2 years ago · kayla@marketburst.net · Comments Off on Resident Spotlight: Wylna Putnam
Resident Spotlight: Wylna Putnam
Tribute is home to many outstanding community members who have lived rewarding and enriched lives. Whether they raised their family, worked, volunteered within their community, or a combination of them, they have undoubtedly left an indelible mark on the lives of those around them and continue to do so.
Wylna will be 96 this year in June. She was born in Tehuacana, Texas, the 8th of 10 children. There were three boys and seven girls. She worked on her dad’s farm and was the “tomboy” of the seven girls. Her father said she could drive a pair of mules better than any man! Her father farmed with mules….no John Deere tractors were around, and even if they were, there was no money to afford one. She hunted and fished with her brothers. She picked cotton when she was old enough to drag a cotton sack behind her.
She attended schools in Tehuacana and Mexia, Texas, and graduated from Westminster College in Tehuacana and became a teacher. Her first teaching position was in a one-room schoolhouse in Fort Parker, Texas, with ten children at different levels of education. Teaching children at different grade levels was difficult, especially since some would attend one or two days a week. She had to get the coal oil stove going every day on cold days, which she said was one of the messiest parts of the job. In 1946, she took a 4th-grade teaching position at Blooming Grove School in Blooming Grove, Texas.

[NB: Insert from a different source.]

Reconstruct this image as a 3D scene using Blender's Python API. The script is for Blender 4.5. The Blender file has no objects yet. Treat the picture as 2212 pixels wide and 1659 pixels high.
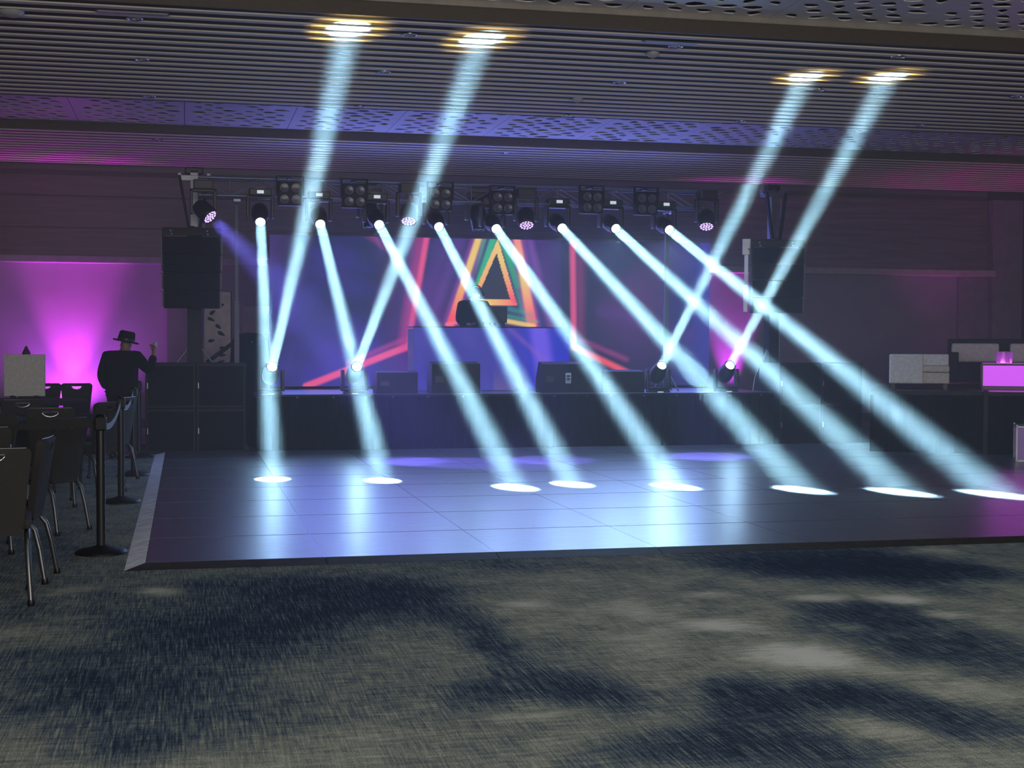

She met her husband (Y.M. Putman) in Blooming Grove on a blind date, and they married on June 1, 1947. They moved to Pasadena, Texas, in 1948, and Y.M. started a 30-year career with Shell Refinery in Deer Park, Texas. In 1949 their daughter, Charlotte, was born. When her husband retired in 1982, they moved to Navarro Mills, Texas, to a 50-acre farm, surrounded by childhood friends and family on that piece of heaven. He had his cows and tractors; she had two lawnmowers, hedge trimmers, and a whole acre with a house in the middle of the other 49 acres to keep clean and manicured.
They joined Blooming Grove Methodist Church and were active members. They lived there for 21 years together until his death in 2003. Wylna sold off their livestock and continued to live at the farm for another two years. In January 2005, she moved to Celina, Texas, to be with her daughter, Charlotte. Wylna moved to Tribute Senior Living in April 2021 for around-the-clock care.